L’Unione europea ha intenzione di obbligare le aziende cinesi a cedere le loro proprietà intellettuali sulle tecnologie pulite alle società europee in cambio dell’accesso ai sussidi comunitari alla transizione energetica.
Stando a due funzionari europei sentiti dal Financial Times, la Commissione ha elaborato dei nuovi obblighi commerciali in vista delle aste di dicembre sull’accesso alle sovvenzioni (da 1 miliardo di euro in tutto) per lo sviluppo di batterie; questi obblighi richiedono alle aziende cinesi di aprire delle fabbriche in Europa e di condividere il know-how tecnologico. Requisiti simili potrebbero in futuro venire applicati anche ad altri dispositivi critici per la transizione energetica.
L’EUROPA COPIA LA CINA?
L’Unione europea, in sostanza, sta emulando il modello della Cina, che costringe le aziende straniere a trasferire le loro proprietà intellettuali alle società cinesi in cambio dell’accesso al (vasto) mercato nazionale.
UN NUOVO APPROCCIO
Secondo il Financial Times, i nuovi obblighi europei rappresentano un inasprimento della posizione di Bruxelles nei confronti della Cina, che domina la manifattura di pressoché tutte le tecnologie necessarie alla transizione ecologica – in particolare pannelli fotovoltaici, veicoli elettrici e batterie – e rischia di provocare il collasso dell’industria europea, incapace di reggere il confronto con i volumi e con i costi di produzione della concorrenza cinese.
Il mese scorso la Commissione europea ha confermato l’imposizione di ulteriori dazi anti-sussidi sui veicoli elettrici cinesi, in aggiunta all’aliquota esistente (del 10 per cento). Ha anche limitato al 25 per cento la quota di componentistica cinese nei progetti di idrogeno verde che parteciperanno alla prossima asta dell’European Hydrogen Bank.
L’EFFETTO TRUMP
Secondo fonti vicine al presidente eletto Donald Trump, citate sempre dal Financial Times, la prossima amministrazione statunitense aumenterà la pressione su Bruxelles affinché respinga gli investimenti cinesi. La Casa Bianca vuole evitare che il Vecchio continente diventi, per le aziende cinesi, una base produttiva finalizzata all’esportazione negli Stati Uniti, vista l’intenzione di applicare dei dazi del 60 per cento sulle importazioni dirette dalla Cina.
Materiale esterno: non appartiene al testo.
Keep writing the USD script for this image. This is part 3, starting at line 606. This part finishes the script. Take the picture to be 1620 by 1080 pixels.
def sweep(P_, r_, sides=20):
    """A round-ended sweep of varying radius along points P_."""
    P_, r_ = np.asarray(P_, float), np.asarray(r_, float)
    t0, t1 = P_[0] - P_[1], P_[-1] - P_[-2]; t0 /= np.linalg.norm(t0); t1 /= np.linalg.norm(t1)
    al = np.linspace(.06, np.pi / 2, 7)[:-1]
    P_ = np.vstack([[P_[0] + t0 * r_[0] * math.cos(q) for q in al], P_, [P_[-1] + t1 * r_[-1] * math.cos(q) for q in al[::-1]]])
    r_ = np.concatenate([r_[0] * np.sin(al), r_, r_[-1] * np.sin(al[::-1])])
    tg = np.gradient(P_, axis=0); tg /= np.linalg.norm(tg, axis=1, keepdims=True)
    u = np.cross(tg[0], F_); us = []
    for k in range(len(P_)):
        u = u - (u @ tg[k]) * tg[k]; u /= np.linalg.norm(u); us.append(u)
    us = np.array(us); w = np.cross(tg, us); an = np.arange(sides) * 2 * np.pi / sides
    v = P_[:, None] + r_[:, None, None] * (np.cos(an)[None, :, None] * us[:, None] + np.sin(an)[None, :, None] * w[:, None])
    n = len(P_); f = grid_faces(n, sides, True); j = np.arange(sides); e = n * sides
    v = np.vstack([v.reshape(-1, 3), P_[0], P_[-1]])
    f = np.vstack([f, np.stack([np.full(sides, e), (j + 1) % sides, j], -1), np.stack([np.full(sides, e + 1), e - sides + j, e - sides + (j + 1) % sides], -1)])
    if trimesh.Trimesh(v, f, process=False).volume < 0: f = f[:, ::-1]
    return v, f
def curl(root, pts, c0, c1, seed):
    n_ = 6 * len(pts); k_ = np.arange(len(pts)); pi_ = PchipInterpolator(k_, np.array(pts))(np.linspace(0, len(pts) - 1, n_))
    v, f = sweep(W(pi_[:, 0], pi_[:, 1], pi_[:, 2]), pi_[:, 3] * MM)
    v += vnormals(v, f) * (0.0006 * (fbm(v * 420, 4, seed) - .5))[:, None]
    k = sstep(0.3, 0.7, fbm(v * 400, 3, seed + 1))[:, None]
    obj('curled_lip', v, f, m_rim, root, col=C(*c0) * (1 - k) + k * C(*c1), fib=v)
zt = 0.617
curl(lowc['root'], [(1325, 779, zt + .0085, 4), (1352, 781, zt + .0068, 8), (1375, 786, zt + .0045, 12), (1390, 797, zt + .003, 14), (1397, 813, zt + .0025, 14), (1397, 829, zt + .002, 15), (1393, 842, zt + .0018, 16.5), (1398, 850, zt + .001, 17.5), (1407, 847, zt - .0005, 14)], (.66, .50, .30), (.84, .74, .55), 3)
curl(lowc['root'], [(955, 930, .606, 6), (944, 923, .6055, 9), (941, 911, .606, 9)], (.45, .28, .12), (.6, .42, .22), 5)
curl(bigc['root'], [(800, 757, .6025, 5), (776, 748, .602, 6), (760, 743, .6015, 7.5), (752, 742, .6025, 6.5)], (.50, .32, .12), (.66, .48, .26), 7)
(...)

Uno degli anonimi funzionari europei sentiti dal quotidiano ha detto che “se vogliamo stare al gioco di Trump su alcuni dei suoi programmi, allora dobbiamo decidere cosa fare con la Cina”.
IL NET-ZERO INDUSTRY ACT
Ma l’indurimento della postura europea nei confronti della Cina non si spiega solo con la volontà di allinearsi a Trump: Bruxelles, infatti, ha stabilito degli obiettivi minimi di produzione interna delle clean tech per evitare che la transizione energetica causi il tracollo dell’industria comunitaria, scalzata dalle importazioni cinesi a basso prezzo. Questi obblighi sono contenuti in una legge, il Net-Zero Industry Act, che è stata presentata nel marzo 2023 ma approvata soltanto il 27 maggio scorso.
Alcune società cinesi hanno già aperto delle fabbriche sul suolo europeo. CATL, ad esempio – è la maggiore produttrice di batterie al mondo -, ha investito grosse cifre per degli stabilimenti in Ungheria e in Germania. Envision – che realizza batterie, turbine eoliche ed elettrolizzatori per l’idrogeno – ha puntato invece su Spagna e Francia.
LA CINA NON VUOLE TRASFERIRE IL KNOW-HOW SULLE BATTERIE
Il piano europeo per il trasferimento di know-how si scontra però con la posizione della Cina, il cui governo ha chiesto alle imprese di mantenere in patria le tecnologie avanzate per la mobilità elettrica e di considerare gli stabilimenti all’estero come dei centri di assemblaggio: in altre parole, il vero valore aggiunto di un veicolo deve restare in Cina, che non intende perdere il proprio vantaggio competitivo sull’automobile a batteria.
La batteria è il componente più importante di un’auto elettrica, di cui rappresenta oltre un terzo del valore finale. L’Unione europea è molto indietro sia per quanto riguarda la manifattura delle batterie, sia per quanto riguarda l’accesso alle materie prime (litio, nichel, cobalto, grafite e non solo) necessarie alla loro costruzione. Il più importante produttore europeo di batterie, Northvolt, è in forte crisi: pur avendo ricevuto investimenti corposi, l’azienda ha riscontrato problemi nell’aumento dei livelli produttivi e nella costruzione di dispositivi dalle performance ottime.